The announcement that Merriam-Webster has designated “slop” as its 2025 Word of the Year marks a notable inflection point in how society is grappling with the proliferation of AI-generated content. As researchers working at the intersection of artificial intelligence and its real-world deployment, we find this linguistic development worth examining—not as a condemnation of AI technology itself, but as a signal of growing public literacy about quality, intention, and the responsible use of generative models.

The Gap Between Capability and Care

The emergence of “slop” as cultural shorthand reflects a fundamental tension in AI deployment: the dramatic reduction in the cost of content creation has not been matched by corresponding increases in quality assurance or intentionality. Our research community has long understood that generative models are tools—their value determined entirely by how they’re wielded and toward what ends.

What makes the “slop” phenomenon particularly instructive is that it highlights a failure mode that extends beyond the technical. The models themselves have achieved remarkable capabilities in text generation, image synthesis, and multimodal understanding. The problem isn’t primarily one of model architecture or training methodology—it’s one of deployment incentives and human decision-making.

When content generation becomes effectively free, we see a predictable economic response: massive oversupply. Search results fill with SEO-optimized but substantively hollow articles. Social media platforms become saturated with engagement bait generated at scale.

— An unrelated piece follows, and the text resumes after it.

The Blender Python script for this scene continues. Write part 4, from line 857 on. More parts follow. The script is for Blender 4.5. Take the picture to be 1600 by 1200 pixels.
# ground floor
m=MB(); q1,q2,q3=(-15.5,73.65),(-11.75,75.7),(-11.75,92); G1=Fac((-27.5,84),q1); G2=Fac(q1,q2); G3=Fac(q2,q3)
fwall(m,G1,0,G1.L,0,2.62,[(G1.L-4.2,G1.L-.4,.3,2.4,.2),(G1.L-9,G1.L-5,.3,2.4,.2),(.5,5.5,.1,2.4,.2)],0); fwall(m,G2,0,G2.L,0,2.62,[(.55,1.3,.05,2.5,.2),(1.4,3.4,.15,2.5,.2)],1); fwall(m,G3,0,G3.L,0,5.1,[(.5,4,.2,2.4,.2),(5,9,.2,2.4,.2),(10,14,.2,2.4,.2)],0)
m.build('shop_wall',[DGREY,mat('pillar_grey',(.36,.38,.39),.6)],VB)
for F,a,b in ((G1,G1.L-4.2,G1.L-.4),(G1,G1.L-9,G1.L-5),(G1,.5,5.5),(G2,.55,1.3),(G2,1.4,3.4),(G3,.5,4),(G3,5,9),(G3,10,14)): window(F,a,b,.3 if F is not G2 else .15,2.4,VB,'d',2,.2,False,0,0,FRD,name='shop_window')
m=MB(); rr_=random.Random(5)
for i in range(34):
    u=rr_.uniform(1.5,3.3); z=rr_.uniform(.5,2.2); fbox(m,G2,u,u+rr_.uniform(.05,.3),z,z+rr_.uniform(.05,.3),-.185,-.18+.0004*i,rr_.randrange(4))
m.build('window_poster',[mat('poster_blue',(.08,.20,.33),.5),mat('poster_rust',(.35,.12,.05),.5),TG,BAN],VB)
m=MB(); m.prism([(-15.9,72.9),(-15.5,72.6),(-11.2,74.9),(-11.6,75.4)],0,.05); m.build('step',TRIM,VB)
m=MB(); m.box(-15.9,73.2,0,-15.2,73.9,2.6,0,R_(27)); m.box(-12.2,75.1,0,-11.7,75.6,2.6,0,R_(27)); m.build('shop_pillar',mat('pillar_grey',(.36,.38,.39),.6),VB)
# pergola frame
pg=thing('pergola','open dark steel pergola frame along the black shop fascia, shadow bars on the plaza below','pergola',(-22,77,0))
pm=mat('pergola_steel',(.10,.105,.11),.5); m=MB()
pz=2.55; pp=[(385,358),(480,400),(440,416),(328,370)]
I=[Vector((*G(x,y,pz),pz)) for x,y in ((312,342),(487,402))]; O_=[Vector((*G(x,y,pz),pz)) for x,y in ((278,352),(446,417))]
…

The information commons degrades not because the technology produces inherently bad output, but because it enables bad actors to produce vast quantities of low-effort content that would have been economically infeasible to create manually.

Quality as an Emergent Property of Systems, Not Just Models

From a research perspective, the “slop” problem underscores something we’ve increasingly recognized in AI safety and alignment work: the behavior of AI systems in deployment is an emergent property of the entire sociotechnical system, not just the model in isolation. A language model that can generate coherent, grammatically correct text becomes “slop” when deployed without editorial oversight, fact-checking, or genuine informational intent.

This observation has implications for how we think about model development. While much of our field’s attention has rightly focused on improving model capabilities—better reasoning, more accurate factual recall, reduced hallucination rates—the “slop” phenomenon suggests we also need to invest in mechanisms that encourage appropriate use of these capabilities.

Some promising directions include:

  • Provenance and watermarking systems that make AI-generated content identifiable, allowing platforms and users to make informed decisions about consumption
  • Quality signals that go beyond fluency to measure informational value, factual accuracy, and originality
  • Economic and platform-level incentives that reward genuine value creation over volume

The Nuance That Matters

Perhaps most importantly, the “slop” discourse reveals growing public sophistication about AI capabilities. As former Evernote CEO Phil Libin articulated, the distinction between productive AI use and “slop” often comes down to intention: using AI to reduce effort on mediocre work versus using it to achieve results that wouldn’t otherwise be possible.

This resonates with how many researchers actually use AI tools in our work. Code completion systems help us prototype faster. Large language models serve as reasoning partners for debugging or exploring problem formulations. Image generation tools create visualizations that communicate complex concepts. In each case, the AI augments human expertise and intention rather than replacing it.

The challenge is that from the outside, AI-generated code, text, or images may look superficially similar regardless of whether they were created through thoughtful human-AI collaboration or mindless automation. This suggests we need better mechanisms for signaling quality and effort—for distinguishing between AI as a tool for enhancement versus AI as a shortcut to flooding the zone.

Looking Forward

The “slop” designation shouldn’t be read as a rejection of generative AI technology. Rather, it’s a useful cultural corrective to unbridled techno-optimism. It acknowledges that like any powerful tool, generative models can be misused, and that the ease of misuse creates real problems for information ecosystems.

For the research community, this is a reminder that our work doesn’t end at model development. We need to think carefully about:

  • How our models will be deployed and potentially misused
  • What technical mechanisms can encourage beneficial use while discouraging harmful applications
  • How to communicate both capabilities and limitations clearly to diverse audiences

The fact that “slop” has entered the cultural lexicon alongside earlier AI-related terms like “hallucinate” suggests that public understanding of AI is maturing beyond simple narratives of either utopian promise or existential threat. People are developing more granular vocabularies for describing different types of AI behavior and impact—which is exactly the kind of nuanced discourse we need as these technologies become more deeply integrated into society.

In the end, whether AI-generated content deserves to be called “slop” depends not on the technology itself, but on the humans who choose how to deploy it. That’s both a challenge and an opportunity for our field as we continue to develop increasingly capable systems.